▸ **Collected material**:
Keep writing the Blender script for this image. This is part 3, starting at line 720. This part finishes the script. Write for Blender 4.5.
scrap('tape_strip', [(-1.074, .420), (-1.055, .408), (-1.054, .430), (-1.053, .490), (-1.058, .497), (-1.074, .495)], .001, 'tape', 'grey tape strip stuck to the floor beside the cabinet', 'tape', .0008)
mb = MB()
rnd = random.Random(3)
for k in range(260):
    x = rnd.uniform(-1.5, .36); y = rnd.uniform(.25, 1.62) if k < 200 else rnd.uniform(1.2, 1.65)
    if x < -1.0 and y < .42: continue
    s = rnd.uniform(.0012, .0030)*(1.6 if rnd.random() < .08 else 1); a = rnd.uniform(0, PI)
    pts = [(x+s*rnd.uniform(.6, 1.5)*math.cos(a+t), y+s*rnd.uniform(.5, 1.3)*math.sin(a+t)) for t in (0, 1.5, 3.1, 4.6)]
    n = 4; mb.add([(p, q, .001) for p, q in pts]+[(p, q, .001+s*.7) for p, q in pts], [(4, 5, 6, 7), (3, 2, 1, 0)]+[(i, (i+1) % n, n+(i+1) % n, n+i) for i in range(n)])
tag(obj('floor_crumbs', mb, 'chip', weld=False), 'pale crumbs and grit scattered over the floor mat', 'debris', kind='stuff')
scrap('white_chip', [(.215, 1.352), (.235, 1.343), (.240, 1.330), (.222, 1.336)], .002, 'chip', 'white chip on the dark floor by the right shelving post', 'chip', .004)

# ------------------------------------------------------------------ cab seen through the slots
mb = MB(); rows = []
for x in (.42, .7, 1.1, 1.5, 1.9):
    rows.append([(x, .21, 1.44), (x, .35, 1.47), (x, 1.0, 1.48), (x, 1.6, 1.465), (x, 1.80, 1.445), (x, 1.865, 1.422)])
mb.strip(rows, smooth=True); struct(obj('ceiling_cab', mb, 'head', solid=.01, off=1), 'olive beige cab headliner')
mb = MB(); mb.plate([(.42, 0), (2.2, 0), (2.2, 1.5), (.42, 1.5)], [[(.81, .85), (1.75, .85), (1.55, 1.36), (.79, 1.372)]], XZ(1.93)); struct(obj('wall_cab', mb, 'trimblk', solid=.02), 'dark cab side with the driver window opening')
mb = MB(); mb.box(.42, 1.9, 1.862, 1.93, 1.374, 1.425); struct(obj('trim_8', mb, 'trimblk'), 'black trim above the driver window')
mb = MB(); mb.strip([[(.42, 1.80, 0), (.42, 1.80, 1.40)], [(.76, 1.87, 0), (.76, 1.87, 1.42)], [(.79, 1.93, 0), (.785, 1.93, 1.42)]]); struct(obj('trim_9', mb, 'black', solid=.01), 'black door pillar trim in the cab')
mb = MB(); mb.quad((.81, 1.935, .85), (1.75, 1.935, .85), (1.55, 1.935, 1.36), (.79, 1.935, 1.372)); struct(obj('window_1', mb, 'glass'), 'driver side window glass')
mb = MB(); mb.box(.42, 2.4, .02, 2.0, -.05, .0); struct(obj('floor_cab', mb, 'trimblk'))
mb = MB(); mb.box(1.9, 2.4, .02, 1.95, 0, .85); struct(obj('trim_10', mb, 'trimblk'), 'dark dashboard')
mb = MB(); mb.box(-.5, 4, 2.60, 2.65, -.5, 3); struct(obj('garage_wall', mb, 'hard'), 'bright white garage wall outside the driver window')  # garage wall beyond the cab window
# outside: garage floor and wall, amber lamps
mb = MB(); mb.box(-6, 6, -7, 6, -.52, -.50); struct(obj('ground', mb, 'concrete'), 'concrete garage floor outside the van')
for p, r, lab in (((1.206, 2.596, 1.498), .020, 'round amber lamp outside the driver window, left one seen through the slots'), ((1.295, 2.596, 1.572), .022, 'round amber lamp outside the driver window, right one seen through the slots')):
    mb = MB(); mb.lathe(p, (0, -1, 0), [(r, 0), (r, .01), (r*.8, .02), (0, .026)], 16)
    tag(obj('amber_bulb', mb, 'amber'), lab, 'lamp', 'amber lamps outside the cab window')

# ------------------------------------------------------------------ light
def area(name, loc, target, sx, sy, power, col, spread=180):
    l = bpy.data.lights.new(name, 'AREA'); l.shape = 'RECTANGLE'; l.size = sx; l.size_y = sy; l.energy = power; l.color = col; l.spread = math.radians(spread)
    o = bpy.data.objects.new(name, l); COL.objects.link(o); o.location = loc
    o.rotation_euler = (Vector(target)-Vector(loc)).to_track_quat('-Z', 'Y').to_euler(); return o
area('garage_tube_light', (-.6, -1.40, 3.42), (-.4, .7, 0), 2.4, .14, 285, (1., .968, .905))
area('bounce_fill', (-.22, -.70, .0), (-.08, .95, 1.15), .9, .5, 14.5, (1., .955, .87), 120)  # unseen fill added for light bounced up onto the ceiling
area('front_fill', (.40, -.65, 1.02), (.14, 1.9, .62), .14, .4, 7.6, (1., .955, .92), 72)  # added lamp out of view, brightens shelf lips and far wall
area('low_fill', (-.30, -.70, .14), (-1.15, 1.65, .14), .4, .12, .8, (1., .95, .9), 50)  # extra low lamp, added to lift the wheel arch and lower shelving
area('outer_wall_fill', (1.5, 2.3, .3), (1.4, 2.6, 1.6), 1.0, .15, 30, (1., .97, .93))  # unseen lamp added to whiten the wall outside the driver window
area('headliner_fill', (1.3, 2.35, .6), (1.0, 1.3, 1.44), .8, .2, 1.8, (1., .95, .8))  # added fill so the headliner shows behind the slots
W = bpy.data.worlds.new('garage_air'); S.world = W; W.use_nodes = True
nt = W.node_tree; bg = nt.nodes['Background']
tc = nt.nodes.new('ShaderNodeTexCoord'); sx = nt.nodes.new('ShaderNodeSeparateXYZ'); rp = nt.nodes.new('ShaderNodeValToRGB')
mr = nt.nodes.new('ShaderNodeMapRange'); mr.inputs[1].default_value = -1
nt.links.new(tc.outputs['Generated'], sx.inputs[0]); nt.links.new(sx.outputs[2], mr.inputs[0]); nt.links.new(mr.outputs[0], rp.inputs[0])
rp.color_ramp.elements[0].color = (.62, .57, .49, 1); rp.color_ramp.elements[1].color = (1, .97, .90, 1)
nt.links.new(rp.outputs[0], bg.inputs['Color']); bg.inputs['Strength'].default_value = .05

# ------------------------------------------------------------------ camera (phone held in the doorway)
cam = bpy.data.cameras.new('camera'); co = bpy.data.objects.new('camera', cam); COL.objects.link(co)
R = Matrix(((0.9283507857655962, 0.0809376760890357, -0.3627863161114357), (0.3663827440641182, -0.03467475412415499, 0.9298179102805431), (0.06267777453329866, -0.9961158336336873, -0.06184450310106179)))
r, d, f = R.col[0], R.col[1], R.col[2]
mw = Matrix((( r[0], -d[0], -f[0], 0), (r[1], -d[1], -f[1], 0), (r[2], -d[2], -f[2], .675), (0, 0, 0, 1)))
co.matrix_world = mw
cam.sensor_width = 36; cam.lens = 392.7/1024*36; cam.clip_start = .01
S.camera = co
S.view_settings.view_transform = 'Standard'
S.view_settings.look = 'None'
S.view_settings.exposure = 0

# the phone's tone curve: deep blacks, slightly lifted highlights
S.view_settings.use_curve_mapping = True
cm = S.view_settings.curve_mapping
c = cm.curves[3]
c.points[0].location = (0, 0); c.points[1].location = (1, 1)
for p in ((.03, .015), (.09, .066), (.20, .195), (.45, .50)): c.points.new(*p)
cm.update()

▸ **Goal**:
Return only the lines from the beginning of the material up to and including the line with "post', 'chip', .004)", exactly as written.

▸ **Output for this task**:
Keep writing the Blender script for this image. This is part 3, starting at line 720. This part finishes the script. Write for Blender 4.5.
scrap('tape_strip', [(-1.074, .420), (-1.055, .408), (-1.054, .430), (-1.053, .490), (-1.058, .497), (-1.074, .495)], .001, 'tape', 'grey tape strip stuck to the floor beside the cabinet', 'tape', .0008)
mb = MB()
rnd = random.Random(3)
for k in range(260):
    x = rnd.uniform(-1.5, .36); y = rnd.uniform(.25, 1.62) if k < 200 else rnd.uniform(1.2, 1.65)
    if x < -1.0 and y < .42: continue
    s = rnd.uniform(.0012, .0030)*(1.6 if rnd.random() < .08 else 1); a = rnd.uniform(0, PI)
    pts = [(x+s*rnd.uniform(.6, 1.5)*math.cos(a+t), y+s*rnd.uniform(.5, 1.3)*math.sin(a+t)) for t in (0, 1.5, 3.1, 4.6)]
    n = 4; mb.add([(p, q, .001) for p, q in pts]+[(p, q, .001+s*.7) for p, q in pts], [(4, 5, 6, 7), (3, 2, 1, 0)]+[(i, (i+1) % n, n+(i+1) % n, n+i) for i in range(n)])
tag(obj('floor_crumbs', mb, 'chip', weld=False), 'pale crumbs and grit scattered over the floor mat', 'debris', kind='stuff')
scrap('white_chip', [(.215, 1.352), (.235, 1.343), (.240, 1.330), (.222, 1.336)], .002, 'chip', 'white chip on the dark floor by the right shelving post', 'chip', .004)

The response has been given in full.